Programming Thoughts
Vaadin
Unusable Style Editor
A great idea crippled by an unusable tool
A few years ago, my team leader asked me to investigate replacements for the obsolete MVC framework Struts 1. One of the candidates was Vaadin. Alas, what seemed its killer feature ran into a brick wall.
What it does
Like other MVC frameworks, Vaadin is a J2EE servlet that delegates to bespoke controller code according to the URL. Atypically, all bespoke code, including page creation and event handling, runs as server-side Java code. The framework generates HTML/CSS and uses Javascript to notify server code of component events and dynamically update the page.
What was liked
What got my attention was the Designer, which allowed design of pages using drag-and-drop components, such as buttons or text. By clicking on a component, its properties could be edited, like the old desktop languages Delphi and Visual Basic. Unlike the IDEs of those languages, the property editor could not create event handler stub code, requiring manual adding of handler code, but seemed easy enough for colleagues who barely knew HTML and CSS. Better, the CSS class property (confusingly named style) could be edited by picking names from a theme, leading to a consistent look and feel.
The brick wall
A simple table editing page was created using a custom theme, so it looked like the existing admin pages. It needed bespoke code to link a database grid to a record list but changing the record list in response to search fields meant the grid would automatically work out formatting and displaying the new list. A record editing page similarly used the custom theme and setting a different record would be automatically formatted and displayed.
Thus, linking front-end, presentation code with the back-end, business layer seemed workable. As long as the Designer was idiot proof enough for programmers who knew little CSS, the framework was a possible candidate. The style editor for selecting the CSS class of a component looked like below.

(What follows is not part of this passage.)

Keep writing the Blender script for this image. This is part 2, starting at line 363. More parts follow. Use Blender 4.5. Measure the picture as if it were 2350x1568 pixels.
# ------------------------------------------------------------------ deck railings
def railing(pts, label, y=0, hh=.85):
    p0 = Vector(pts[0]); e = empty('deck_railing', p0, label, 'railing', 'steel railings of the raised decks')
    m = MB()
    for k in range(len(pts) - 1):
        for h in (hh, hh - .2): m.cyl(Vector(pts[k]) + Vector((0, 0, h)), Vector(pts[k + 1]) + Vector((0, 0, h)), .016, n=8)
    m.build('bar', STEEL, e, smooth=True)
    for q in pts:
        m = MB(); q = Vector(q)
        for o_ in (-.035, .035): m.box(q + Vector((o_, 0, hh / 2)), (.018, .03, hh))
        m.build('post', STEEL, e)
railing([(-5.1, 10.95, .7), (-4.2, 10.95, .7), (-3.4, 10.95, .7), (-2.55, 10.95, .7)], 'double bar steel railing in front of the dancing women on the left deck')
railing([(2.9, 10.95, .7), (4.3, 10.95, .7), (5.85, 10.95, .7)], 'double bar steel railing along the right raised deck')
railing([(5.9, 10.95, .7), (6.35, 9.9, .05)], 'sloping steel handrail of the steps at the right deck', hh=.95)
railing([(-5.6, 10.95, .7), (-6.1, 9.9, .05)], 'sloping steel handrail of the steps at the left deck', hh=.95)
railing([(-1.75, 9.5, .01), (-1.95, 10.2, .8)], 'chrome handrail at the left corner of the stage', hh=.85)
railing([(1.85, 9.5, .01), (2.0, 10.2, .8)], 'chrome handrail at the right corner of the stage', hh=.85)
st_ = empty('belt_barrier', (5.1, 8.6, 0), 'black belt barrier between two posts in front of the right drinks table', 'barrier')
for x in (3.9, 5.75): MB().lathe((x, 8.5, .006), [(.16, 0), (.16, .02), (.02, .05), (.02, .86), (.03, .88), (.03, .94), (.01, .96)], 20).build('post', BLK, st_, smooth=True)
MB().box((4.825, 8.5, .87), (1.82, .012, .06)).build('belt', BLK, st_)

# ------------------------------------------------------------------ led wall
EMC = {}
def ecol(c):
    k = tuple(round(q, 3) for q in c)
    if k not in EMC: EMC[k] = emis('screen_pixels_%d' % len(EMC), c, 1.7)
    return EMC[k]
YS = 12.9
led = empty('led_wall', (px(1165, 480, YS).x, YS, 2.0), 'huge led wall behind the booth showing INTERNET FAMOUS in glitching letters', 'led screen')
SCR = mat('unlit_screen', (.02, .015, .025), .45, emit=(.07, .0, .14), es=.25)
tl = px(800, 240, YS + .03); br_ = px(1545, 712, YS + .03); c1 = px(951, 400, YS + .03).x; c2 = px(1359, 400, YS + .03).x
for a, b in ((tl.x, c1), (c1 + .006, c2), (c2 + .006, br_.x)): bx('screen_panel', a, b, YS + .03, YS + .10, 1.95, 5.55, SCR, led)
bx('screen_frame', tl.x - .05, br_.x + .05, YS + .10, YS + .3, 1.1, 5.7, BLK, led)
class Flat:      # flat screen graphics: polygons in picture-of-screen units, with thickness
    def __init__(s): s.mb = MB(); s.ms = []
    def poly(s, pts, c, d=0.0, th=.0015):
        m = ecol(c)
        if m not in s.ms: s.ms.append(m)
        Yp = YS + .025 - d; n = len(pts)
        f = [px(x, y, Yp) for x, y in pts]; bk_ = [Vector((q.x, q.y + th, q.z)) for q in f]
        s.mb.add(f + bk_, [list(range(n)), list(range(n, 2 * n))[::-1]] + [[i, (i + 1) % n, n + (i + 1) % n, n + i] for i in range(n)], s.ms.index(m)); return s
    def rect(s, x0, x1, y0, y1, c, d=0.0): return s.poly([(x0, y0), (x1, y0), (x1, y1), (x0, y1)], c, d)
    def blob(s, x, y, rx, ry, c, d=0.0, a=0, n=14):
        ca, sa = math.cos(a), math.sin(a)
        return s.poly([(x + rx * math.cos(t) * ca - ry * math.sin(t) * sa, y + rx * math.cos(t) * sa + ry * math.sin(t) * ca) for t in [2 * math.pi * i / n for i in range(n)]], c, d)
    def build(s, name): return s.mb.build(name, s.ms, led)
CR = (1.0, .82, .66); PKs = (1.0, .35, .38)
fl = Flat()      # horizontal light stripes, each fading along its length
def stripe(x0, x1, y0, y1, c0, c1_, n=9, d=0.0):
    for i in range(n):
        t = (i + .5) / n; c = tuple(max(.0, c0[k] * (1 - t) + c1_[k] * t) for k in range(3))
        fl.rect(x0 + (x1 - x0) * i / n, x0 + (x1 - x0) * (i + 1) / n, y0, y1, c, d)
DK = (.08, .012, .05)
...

Figure 1: Vaadin style editor for Eclipse
Notice, at the top, the Designer plugin is using the custom theme 'vaadinservlet1' but the style editor only has the default theme 'ValoTheme'. The selected component is text but the available styles (which are actually CSS classes) are all the styles in the theme, most of which don't apply to text components. It's possible to enter custom style names but the developer must know which exist as the available style list is useless.
Getting help
It's odd the plugin can recognise custom themes but one part of it can't. Nonetheless, this seemed like the configuration would fix it. As documentation revealed nothing, a question on the Vaadin forums was tried, as found at Vaadin forum > Designer > Where does the Style editor Available Styes come from?. It got a reply from a Vaadin developer, as shown below.

Figure 2: Vaadin style editor for Eclipse does not support custom themes
The ticket is found on Github at vaadin / designer / Support custom theme class constants in style editor, as shown below. It was automatically closed due to inactivity after a year.

Figure 3: Ticket to add custom themes to Vaadin style editor for Eclipse
The ticket was not the first one requesting the fix either, as seen at vaadin / designer / Style editor should show styles according to used theme. It was also automatically closed due to inactivity.
Rant
As an ex-Delphi developer, I miss WYSIWYG page designers, regard the HTML/CSS/Ajax model as a step backwards for application development in many aspects, and the Vaadin, server-side model as a partial redress for LAN-based applications. That the style editor is stuck with the default theme hinders an organisation's own look and feel, commonly developed by those with collections of bespoke applications and graphic artists. The kind of organisations that would benefit from Vaadin. That Vaadin Ltd cannot be bothered to fix the Designer plugin that users pay a monthly subscription for marks Vaadin as unusable for professional level.